▶ **Material provided**
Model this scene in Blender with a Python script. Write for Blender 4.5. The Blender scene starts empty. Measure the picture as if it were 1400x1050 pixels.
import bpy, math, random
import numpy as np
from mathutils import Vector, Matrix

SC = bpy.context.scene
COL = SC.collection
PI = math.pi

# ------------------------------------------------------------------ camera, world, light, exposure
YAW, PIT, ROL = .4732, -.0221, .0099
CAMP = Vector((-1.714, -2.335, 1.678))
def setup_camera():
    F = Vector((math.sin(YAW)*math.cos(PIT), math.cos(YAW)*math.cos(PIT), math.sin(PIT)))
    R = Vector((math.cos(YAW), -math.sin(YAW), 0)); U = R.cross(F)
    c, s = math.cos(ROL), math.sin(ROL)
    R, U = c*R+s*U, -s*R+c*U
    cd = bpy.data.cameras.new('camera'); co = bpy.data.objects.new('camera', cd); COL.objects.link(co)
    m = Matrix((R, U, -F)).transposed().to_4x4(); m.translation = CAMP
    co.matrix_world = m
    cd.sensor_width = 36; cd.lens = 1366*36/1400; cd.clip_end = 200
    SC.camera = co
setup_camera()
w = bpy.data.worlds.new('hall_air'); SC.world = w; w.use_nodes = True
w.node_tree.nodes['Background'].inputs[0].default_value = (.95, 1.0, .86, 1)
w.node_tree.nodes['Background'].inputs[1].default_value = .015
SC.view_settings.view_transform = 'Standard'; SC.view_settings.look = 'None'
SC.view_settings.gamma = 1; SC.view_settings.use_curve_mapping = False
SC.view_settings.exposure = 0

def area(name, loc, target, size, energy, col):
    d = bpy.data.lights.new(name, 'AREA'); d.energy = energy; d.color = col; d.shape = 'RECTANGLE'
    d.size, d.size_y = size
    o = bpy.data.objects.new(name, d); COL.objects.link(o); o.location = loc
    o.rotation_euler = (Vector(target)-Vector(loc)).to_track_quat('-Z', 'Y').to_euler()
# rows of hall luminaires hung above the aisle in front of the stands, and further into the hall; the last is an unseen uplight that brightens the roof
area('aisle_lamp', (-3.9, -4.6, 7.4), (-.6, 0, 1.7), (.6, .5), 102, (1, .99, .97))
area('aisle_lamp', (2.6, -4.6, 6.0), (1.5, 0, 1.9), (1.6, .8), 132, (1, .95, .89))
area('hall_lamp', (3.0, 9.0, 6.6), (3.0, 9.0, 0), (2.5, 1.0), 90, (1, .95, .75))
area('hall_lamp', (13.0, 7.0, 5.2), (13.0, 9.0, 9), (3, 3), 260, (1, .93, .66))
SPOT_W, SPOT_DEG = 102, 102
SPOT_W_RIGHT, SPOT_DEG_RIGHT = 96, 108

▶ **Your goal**
Quote exactly the opening line of the material above and every line after it, up to and including the line that contains "PI = math.pi".

▶ **Task output**
Model this scene in Blender with a Python script. Write for Blender 4.5. The Blender scene starts empty. Measure the picture as if it were 1400x1050 pixels.
import bpy, math, random
import numpy as np
from mathutils import Vector, Matrix

SC = bpy.context.scene
COL = SC.collection
PI = math.pi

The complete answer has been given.